The White House described it as a “bridge” to temporarily permit cheap foreign solar panels to enter the U.S. market while simultaneously supporting the domestic solar manufacturing sector.
Press secretary Karine Jean-Pierre defended the declaration, telling reporters during a news conference that “the emergency is a threat to the availability of sufficient electricity generation capacity to meet expected customer demand.”
But there is a concern that the Biden administration is diminishing the severity of the Commerce Department’s investigation into potential Chinese trade violations.
In March, the U.S. government announced a probe to determine whether China had been using solar panel parts companies in Cambodia, Malaysia, Thailand, and Vietnam to circumvent tariffs. Washington had imposed anti-dumping duties to penalize Beijing for subsidizing and installing predatory pricing strategies.
The White House insists that its emergency actions are separate from the present trade investigation.
Commerce Secretary Gina Raimondo described imported solar panels as critical to “addressing the immediate demands of bringing additional energy sources online.”
“The President’s emergency declaration ensures America’s families have access to reliable and clean electricity while also ensuring we have the ability to hold our trading partners accountable to their commitments.”

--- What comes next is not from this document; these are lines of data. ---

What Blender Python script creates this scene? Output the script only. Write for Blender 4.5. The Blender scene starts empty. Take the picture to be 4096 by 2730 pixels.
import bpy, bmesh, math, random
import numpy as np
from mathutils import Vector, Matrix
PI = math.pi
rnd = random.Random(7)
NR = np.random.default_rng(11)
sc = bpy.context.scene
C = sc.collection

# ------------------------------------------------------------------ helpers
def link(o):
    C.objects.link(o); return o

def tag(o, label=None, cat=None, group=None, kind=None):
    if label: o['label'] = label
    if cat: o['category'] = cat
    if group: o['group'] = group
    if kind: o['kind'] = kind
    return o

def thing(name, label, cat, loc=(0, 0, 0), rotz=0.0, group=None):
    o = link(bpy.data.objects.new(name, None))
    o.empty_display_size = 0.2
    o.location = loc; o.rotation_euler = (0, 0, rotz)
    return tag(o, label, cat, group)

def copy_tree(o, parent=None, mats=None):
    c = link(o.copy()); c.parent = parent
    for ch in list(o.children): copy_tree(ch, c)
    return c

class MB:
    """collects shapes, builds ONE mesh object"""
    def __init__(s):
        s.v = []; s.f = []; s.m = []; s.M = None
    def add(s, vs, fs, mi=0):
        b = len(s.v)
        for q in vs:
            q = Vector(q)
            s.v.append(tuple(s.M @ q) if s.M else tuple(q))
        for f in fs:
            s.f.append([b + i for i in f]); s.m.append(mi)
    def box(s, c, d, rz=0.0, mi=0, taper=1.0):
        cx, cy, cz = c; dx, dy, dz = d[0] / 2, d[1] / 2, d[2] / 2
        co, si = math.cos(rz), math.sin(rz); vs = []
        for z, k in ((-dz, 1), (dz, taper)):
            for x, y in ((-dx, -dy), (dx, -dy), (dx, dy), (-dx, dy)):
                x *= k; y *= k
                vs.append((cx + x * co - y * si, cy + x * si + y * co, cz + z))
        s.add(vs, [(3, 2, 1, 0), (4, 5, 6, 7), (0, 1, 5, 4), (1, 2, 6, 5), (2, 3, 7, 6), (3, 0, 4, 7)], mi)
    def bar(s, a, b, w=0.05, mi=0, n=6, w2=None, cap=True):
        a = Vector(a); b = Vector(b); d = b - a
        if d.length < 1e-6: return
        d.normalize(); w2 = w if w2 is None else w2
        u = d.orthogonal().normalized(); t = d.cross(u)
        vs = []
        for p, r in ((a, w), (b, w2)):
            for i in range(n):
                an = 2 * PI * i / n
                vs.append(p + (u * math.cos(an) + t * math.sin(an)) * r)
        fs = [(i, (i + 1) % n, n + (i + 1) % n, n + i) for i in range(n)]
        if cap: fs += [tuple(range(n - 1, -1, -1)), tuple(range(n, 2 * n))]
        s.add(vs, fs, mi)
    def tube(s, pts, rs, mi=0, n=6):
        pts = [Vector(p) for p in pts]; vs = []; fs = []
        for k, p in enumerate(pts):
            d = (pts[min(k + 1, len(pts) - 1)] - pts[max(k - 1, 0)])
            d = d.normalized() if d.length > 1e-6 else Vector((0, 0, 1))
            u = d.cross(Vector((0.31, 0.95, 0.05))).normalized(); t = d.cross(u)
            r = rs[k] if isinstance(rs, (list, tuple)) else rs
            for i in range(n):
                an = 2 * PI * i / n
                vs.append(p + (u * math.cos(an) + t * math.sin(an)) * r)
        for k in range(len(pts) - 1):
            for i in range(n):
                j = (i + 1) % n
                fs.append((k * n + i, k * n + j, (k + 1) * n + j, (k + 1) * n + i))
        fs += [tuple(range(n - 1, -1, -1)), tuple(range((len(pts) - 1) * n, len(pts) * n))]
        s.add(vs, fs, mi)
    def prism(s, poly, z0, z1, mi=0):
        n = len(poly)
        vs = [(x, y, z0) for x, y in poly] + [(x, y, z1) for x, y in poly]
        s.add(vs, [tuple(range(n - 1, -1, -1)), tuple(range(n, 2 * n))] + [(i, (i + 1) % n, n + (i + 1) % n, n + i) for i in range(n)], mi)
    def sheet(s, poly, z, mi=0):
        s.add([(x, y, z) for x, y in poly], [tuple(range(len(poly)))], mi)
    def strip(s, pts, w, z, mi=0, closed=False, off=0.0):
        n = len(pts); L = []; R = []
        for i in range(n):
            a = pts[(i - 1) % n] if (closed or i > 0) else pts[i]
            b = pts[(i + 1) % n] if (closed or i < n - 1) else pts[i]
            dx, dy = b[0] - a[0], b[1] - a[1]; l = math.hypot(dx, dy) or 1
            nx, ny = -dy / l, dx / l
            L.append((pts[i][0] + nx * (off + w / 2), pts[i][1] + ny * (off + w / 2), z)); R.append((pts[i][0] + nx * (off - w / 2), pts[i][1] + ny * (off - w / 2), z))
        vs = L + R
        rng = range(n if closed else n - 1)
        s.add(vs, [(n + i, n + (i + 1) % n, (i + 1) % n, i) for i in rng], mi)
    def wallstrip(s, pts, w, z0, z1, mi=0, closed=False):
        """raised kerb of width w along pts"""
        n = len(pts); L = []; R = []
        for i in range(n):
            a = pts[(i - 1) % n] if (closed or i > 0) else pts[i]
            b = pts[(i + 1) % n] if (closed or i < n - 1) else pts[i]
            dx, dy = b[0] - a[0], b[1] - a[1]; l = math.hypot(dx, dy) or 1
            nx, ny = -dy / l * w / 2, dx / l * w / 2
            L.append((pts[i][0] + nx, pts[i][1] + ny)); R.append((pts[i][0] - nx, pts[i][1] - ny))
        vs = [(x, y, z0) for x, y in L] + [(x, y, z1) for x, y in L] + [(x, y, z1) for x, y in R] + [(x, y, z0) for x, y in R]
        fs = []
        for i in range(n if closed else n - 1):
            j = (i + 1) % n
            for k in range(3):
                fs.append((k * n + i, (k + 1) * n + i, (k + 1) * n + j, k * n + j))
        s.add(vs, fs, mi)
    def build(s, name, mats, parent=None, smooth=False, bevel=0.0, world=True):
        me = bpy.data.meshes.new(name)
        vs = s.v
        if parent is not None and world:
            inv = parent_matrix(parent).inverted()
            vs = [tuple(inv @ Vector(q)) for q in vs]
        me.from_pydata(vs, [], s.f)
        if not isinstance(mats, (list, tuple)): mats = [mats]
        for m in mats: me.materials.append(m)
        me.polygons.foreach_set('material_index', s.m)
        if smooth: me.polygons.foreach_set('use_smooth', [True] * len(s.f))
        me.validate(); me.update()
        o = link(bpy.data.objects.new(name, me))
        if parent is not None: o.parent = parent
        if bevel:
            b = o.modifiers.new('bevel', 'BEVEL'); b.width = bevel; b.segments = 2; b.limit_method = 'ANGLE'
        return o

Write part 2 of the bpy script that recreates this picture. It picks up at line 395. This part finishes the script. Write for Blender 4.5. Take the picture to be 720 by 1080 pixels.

About 80 percent of solar panels consumed by U.S. firms are imported from the four overseas markets.
Investors cheered the news as both U.S. and Chinese solar stocks rallied. China’s LONGi Green Energy Technology Co. Ltd., which manufactures photovoltaic solar modules, has jumped more than 8 percent this week. Sunrun, a U.S. provider of residential solar panels, has advanced 6 percent this week. The Invesco Solar ETF, which holds positions in Enphase Energy, Xinyi Solar Holdings, and Hanwha Solutions, is up more than 4 percent this week.
But Harrison Rogers, founder and CEO of HJR Global, a venture capital firm, called it a “bad policy” that wouldn’t improve market conditions for the U.S. renewables sector.
“Lifting tariffs on roughly $335 billion in Chinese goods is not an America First strategy,” Rogers told The Epoch Times. “In fact, it’s quite the opposite. It will harm American workers and provide little to no benefit in the effort to fight runaway inflation.”
When they were first introduced under the previous administration, the tariffs were meant to level the playing field with China, Rogers said.
“Supporting Chinese solar panel supply and production will only make America’s failing energy policy even worse,” he said.
Biden Reconfiguring Trump-Era Tariffs
Speaking in front of a House Ways and Means Committee hearing on June 8, Treasury Secretary Janet Yellen told lawmakers that the White House is attempting to “reconfigure” the Trump-era tariffs applied on approximately $300 billion worth of Chinese goods.According to Yellen, the administration wants to make these levies more “strategic.”
“This administration inherited a set of 301 tariffs imposed by the Trump administration that I think really weren’t designed to serve our strategic interests,” she told Congress.
Last month, Biden confirmed to reporters during a news conference with Japanese Prime Minister Fumio Kishida that he’s weighing cutting tariffs on Chinese goods to ease rampant price inflation.
“I am considering it. We did not impose any of those tariffs. They were imposed by the last administration, and they’re under consideration,” Biden said.
“We are looking at it. In fact, the president has asked us on his team to analyze that. And so we are in the process of doing that for him, and he will have to make that decision,” she told the cable news network.
Although Yellen said Chinese tariffs have added to inflationary pressures, she said she doesn’t “think tariff policy is a panacea with respect to inflation.”
If the administration were interested in cutting tariffs to fight inflation, PIIE said officials need to “think more broadly about trade liberalization and consider reducing duties beyond those placed on China.” The group estimates that a 2 percentage point tariff-equivalent decrease on a wide range of goods entering the U.S. market would offer a one-time 1.3 percentage points reduction in CPI inflation.
“Our government must act in the national interest to strengthen our economy for the future,” Thomas Conway, president of United Steel Workers International, said in a comment filed on behalf of the Labor Advisory Committee for Trade Negotiations and Trade Policy.
“Too many U.S. companies have failed to take needed actions to address the threat posed by CCP [Chinese Communist Party] policies. Many continue to outsource production and research and development, undermining U.S. competitiveness and national security interests.”
The U.S. annual inflation rate for May will soon be released. Economists are expecting a headline reading of 8.3 percent, unchanged from April.